Sankcyjna pałka dla Kremla. USA gotowe uderzyć w rosyjską energetykę, jeśli Putin zerwie rozmowy pokojowe

Po rozmowie telefonicznej między Donaldem Trumpem a Władimirem Putinem, która odbyła się 19 maja, nic nie wskazuje na realne postępy w kierunku zakończenia wojny. Choć prezydent USA wyraził chęć mediacji i ogłosił „zamiar rozpoczęcia rozmów”, to z Kremla nie padły żadne konkretne zobowiązania. Teraz Ameryka stawia sprawę jasno: jeśli Rosja nie rozpocznie prawdziwych negocjacji, Waszyngton uderzy w serce rosyjskiej gospodarki – sektor energetyczny.
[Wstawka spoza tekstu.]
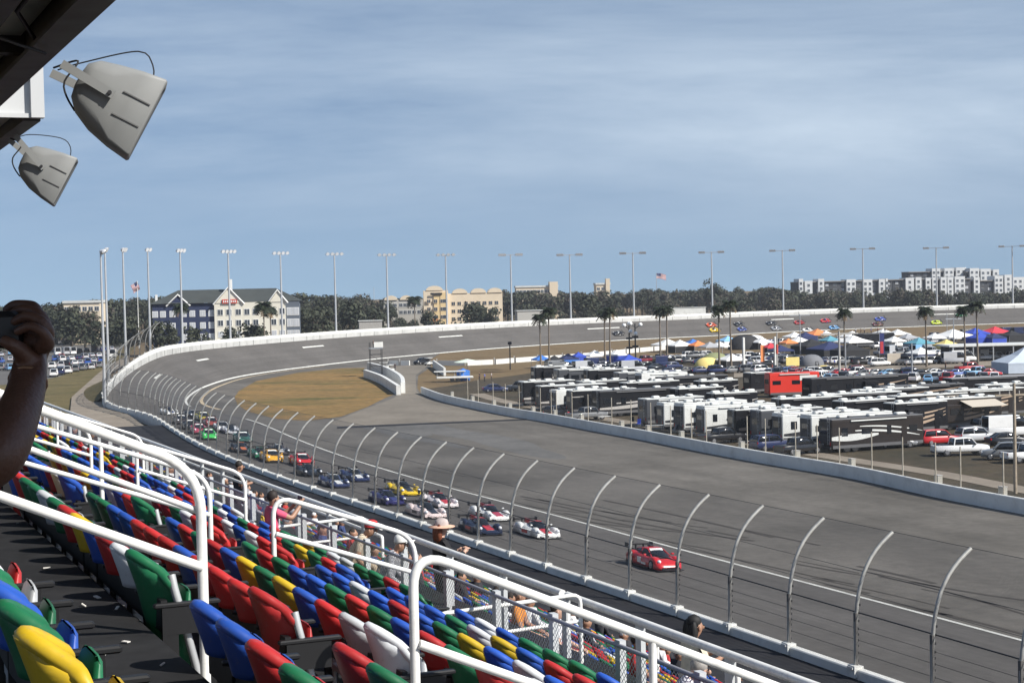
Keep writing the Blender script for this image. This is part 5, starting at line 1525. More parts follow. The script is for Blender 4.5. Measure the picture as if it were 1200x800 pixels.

„Putin rozumie tylko sankcje. I właśnie je dostanie, jeśli dalej będzie grał na czas,“ powiedział senator Lindsey Graham.
Gospodarczy kij zamiast marchewki
Administracja Trumpa we współpracy z Kongresem przygotowała projekt Sanctioning Russia Act. Dokument zakłada:
500-procentowe cła na import rosyjskiej ropy i gazu,
sankcje wtórne dla państw, które nie ograniczą zakupów rosyjskich surowców,
zamrożenie aktywów rosyjskich spółek energetycznych i blokadę ich dostępu do rynku amerykańskiego.
Zdaniem ekspertów z Atlantic Council, nowy pakiet może doprowadzić do „energetycznej izolacji Rosji w ciągu kilku miesięcy”, jeśli zostanie zastosowany jednocześnie przez USA, UE i Wielką Brytanię.
Ukraina: Zachód musi działać razem
Prezydent Wołodymyr Zełenski podczas poniedziałkowej konferencji prasowej potwierdził, że Kijów zaakceptował propozycję 30-dniowego zawieszenia broni. „Piłka jest po stronie Moskwy,” powiedział. Ukraiński lider podkreślił, że bez synchronizacji działań z partnerami z Zachodu trudno będzie wywrzeć presję na Rosję.
Kijów domaga się, aby UE w swoim 17. pakiecie sankcyjnym uderzyła w rosyjskie banki obsługujące sektor energetyczny oraz ograniczyła import LNG. Zełenski zapowiedział, że Ukraina przygotowuje się do długiego procesu rozmów, ale „nie będzie ustępstw terytorialnych ani kapitulacji”.
Europejska niepewność, amerykański sygnał
Część europejskich stolic wciąż podchodzi ostrożnie do pełnego embarga na rosyjskie surowce, obawiając się skutków dla gospodarki. Jednak stanowisko USA może przyspieszyć decyzje w Brukseli.
„Jeśli Amerykanie pójdą na całość, nie będziemy mogli zostać z tyłu,” powiedział anonimowo jeden z unijnych dyplomatów w rozmowie z „Nowiny Polskie”.